▸ **TASK DIRECTIONS**
Starting with the line that has "c=m.mix(mul(m,m.rng(wl,-1.95,-1.5,1,0),.5),c,(.17,.18,.15))" in it, repeat every line through the last one, word for word, and give nothing more.

▸ **INFORMATION SHOWN**
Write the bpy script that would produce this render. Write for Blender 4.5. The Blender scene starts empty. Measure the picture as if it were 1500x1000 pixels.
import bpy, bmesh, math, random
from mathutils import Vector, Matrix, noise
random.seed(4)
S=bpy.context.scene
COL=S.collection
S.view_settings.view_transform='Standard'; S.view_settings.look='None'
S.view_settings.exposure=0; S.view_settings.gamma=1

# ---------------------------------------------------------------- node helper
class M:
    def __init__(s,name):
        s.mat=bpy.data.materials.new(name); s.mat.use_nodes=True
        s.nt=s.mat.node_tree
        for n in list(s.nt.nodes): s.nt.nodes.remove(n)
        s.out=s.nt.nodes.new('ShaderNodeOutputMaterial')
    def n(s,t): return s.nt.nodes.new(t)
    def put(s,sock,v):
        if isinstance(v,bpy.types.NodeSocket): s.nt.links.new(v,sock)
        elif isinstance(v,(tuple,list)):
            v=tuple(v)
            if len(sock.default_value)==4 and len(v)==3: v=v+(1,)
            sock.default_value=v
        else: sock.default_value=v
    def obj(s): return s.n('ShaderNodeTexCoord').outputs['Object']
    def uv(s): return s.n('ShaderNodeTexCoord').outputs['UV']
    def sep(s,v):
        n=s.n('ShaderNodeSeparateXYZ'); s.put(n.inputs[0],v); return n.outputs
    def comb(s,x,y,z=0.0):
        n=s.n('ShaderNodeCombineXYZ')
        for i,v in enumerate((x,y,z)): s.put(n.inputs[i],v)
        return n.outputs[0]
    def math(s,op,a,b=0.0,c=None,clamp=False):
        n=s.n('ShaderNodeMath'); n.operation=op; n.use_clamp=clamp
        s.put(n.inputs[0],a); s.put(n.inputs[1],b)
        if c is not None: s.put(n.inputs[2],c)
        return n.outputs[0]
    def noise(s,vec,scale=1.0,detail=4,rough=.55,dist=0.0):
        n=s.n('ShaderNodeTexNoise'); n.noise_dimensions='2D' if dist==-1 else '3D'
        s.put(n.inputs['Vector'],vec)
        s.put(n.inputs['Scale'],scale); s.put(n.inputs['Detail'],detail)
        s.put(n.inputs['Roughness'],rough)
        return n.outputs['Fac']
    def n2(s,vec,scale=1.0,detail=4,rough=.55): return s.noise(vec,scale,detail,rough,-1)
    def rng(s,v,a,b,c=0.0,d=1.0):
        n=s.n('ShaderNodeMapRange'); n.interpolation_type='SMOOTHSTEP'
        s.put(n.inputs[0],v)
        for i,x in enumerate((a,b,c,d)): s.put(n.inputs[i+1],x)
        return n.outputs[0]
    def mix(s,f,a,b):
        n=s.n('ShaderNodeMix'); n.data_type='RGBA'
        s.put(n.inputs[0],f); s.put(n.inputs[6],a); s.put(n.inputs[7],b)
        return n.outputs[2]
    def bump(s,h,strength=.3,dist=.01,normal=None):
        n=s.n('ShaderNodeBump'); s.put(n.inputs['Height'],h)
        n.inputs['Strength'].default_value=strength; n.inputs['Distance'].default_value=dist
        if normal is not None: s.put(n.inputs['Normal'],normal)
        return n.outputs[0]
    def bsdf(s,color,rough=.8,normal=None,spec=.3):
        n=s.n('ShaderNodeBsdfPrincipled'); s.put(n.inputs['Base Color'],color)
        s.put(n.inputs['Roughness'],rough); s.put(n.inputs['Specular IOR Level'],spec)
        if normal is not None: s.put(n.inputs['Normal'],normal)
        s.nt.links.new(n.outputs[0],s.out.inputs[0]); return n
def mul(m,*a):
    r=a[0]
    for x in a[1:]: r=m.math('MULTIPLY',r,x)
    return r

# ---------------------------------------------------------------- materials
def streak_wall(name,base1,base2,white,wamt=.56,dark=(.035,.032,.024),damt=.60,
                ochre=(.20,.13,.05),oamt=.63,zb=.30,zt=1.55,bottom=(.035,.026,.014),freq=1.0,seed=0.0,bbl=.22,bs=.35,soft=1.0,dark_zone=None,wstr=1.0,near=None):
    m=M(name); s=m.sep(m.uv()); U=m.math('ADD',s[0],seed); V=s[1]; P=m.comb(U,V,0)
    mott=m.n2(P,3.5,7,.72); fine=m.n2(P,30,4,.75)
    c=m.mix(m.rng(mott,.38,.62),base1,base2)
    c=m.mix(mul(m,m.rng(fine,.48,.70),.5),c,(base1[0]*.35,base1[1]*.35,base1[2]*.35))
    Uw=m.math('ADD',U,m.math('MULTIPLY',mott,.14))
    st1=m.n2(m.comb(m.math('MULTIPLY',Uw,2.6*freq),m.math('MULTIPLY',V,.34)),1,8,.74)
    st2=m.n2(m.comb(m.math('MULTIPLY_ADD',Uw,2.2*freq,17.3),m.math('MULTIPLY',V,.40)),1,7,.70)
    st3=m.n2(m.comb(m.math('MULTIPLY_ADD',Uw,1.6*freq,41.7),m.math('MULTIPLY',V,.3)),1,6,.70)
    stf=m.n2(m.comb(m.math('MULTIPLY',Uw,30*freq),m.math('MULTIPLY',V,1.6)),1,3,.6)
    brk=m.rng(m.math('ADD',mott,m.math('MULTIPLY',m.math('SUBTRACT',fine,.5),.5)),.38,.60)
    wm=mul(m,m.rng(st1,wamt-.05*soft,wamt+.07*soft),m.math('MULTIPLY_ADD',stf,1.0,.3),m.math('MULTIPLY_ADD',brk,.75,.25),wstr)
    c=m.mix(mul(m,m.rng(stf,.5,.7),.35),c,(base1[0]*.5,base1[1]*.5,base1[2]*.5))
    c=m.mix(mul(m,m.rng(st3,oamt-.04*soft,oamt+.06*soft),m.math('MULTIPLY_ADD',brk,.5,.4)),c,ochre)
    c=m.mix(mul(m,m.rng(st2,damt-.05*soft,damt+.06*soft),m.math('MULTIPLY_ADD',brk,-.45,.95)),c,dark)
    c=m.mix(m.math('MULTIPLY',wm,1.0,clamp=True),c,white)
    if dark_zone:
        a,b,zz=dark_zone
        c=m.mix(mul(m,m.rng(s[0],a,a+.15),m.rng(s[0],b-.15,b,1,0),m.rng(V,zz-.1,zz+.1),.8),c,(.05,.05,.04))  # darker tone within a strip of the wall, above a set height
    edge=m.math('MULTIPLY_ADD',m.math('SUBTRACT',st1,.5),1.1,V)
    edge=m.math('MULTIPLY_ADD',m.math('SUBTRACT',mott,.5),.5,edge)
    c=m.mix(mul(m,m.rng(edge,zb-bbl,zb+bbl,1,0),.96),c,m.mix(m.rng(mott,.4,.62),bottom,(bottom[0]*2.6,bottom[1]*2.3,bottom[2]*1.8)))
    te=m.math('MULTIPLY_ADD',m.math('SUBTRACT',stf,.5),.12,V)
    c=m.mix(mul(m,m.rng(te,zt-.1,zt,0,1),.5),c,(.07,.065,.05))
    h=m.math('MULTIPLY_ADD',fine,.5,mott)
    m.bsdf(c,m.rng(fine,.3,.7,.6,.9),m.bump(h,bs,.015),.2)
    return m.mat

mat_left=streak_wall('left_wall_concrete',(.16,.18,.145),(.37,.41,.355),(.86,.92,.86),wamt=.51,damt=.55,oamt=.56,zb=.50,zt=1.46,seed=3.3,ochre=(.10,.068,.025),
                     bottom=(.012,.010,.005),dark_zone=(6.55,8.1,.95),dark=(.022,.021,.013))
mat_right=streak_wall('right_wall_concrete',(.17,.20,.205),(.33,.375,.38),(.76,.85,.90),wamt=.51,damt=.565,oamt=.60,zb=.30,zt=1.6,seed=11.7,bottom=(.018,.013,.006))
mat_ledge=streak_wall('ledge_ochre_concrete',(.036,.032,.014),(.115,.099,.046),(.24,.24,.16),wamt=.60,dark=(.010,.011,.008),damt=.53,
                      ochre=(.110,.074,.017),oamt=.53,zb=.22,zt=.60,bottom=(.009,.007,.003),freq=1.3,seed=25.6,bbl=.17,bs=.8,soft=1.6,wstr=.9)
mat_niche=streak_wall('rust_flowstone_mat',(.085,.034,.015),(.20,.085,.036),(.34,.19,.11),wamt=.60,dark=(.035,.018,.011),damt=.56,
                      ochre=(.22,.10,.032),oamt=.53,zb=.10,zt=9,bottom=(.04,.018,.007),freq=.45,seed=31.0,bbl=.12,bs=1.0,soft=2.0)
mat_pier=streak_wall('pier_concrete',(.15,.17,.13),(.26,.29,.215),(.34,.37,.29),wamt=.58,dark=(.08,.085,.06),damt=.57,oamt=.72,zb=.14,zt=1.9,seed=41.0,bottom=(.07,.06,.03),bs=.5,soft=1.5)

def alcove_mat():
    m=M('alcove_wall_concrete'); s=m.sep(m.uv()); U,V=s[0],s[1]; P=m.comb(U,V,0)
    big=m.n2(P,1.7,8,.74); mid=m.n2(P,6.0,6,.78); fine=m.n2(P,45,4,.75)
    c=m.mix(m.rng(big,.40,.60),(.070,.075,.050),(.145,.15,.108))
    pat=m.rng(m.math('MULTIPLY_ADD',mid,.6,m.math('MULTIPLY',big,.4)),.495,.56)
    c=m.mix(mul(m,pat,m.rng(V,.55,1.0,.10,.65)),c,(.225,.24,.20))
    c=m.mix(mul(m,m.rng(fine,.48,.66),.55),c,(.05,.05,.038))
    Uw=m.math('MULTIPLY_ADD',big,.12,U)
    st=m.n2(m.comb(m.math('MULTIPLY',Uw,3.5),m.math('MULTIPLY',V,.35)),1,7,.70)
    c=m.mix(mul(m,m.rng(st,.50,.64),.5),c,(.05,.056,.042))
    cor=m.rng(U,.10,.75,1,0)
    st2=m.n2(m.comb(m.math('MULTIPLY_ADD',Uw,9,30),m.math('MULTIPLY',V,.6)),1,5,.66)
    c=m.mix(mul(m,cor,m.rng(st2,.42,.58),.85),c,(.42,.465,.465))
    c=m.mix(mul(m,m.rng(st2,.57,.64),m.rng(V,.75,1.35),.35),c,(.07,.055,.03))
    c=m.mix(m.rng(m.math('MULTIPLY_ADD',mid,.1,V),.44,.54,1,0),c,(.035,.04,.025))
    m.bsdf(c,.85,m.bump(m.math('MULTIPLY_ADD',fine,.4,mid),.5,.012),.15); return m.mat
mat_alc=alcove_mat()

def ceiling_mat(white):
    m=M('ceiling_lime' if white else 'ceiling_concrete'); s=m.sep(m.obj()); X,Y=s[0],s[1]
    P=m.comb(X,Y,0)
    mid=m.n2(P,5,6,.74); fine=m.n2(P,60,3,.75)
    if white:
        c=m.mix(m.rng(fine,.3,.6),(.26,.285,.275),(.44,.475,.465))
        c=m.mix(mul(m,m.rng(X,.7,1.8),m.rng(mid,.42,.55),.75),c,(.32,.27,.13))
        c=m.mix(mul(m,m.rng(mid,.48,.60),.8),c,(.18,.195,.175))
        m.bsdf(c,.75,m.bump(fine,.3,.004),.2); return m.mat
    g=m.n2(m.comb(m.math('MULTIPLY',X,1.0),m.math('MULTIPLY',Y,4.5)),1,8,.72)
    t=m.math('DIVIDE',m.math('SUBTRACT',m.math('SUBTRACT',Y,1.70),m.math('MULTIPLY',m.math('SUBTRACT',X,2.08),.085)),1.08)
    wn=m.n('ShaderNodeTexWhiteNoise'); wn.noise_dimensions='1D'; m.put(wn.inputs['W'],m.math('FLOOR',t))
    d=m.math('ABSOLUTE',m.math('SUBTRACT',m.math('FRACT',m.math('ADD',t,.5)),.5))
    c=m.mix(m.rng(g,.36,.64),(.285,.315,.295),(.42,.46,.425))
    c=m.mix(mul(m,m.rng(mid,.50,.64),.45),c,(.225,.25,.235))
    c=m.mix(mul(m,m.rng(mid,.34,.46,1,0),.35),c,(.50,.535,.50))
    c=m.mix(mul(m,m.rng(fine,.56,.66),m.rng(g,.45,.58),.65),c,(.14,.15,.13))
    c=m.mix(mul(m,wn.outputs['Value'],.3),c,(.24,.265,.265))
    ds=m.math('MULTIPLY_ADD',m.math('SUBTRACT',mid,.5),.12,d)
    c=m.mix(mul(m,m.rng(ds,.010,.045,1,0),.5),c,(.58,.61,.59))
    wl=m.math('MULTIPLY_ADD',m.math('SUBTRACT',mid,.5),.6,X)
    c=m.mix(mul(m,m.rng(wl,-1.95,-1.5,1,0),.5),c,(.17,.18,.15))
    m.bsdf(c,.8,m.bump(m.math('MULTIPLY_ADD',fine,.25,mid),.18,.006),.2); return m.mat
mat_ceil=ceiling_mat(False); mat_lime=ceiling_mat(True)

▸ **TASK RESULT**
    c=m.mix(mul(m,m.rng(wl,-1.95,-1.5,1,0),.5),c,(.17,.18,.15))
    m.bsdf(c,.8,m.bump(m.math('MULTIPLY_ADD',fine,.25,mid),.18,.006),.2); return m.mat
mat_ceil=ceiling_mat(False); mat_lime=ceiling_mat(True)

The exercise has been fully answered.